What are characteristics of Modernist literature, fiction in particular?
Modernist literature was a predominantly English genre of fiction writing, popular from roughly the 1910s into the 1960s. Modernist literature came into its own due to increasing industrialization and globalization. New technology and the horrifying events of both World Wars (but specifically World War I) made many people question the future of humanity: What was becoming of the world?
Writers reacted to this question by turning toward Modernist sentiments. Gone was the Romantic period that focused on nature and being. Modernist fiction spoke of the inner self and consciousness. Instead of progress, the Modernist writer saw a decline of civilization. Instead of new technology, the Modernist writer saw cold machinery and increased capitalism, which alienated the individual and led to loneliness. (Sounds like the same arguments you hear about the Internet age, doesn't it?)
To achieve the emotions described above, most Modernist fiction was cast in first person.
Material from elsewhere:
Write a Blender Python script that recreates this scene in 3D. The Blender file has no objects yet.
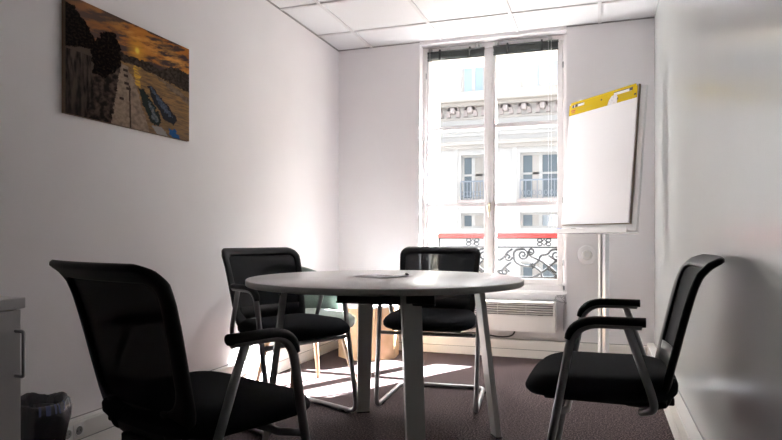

Whereas earlier, most literature had a clear beginning, middle, and end (or introduction, conflict, and resolution), the Modernist story was often more of a stream of consciousness. Irony, satire, and comparisons were often employed to point out society's ills. For the first-time Modernist reader, this can all add up to feel like the story is going nowhere.
A short list of some of famous Modernist writers includes Samuel Beckett, James Joyce, Joseph Conrad, T.S. Eliot, William Faulkner, John Steinbeck, E.E. Cummings, Sylvia Plath, F. Scott Fitzgerald, William Butler Yeats, Ezra Pound, Ernest Hemingway, Virginia Woolf, D.H. Lawrence, and Gertrude Stein.
From the above list, two specific works that epitomize Modernist literature are Faulkner's As I Lay Dying and Virginia Woolf's Mrs. Dalloway.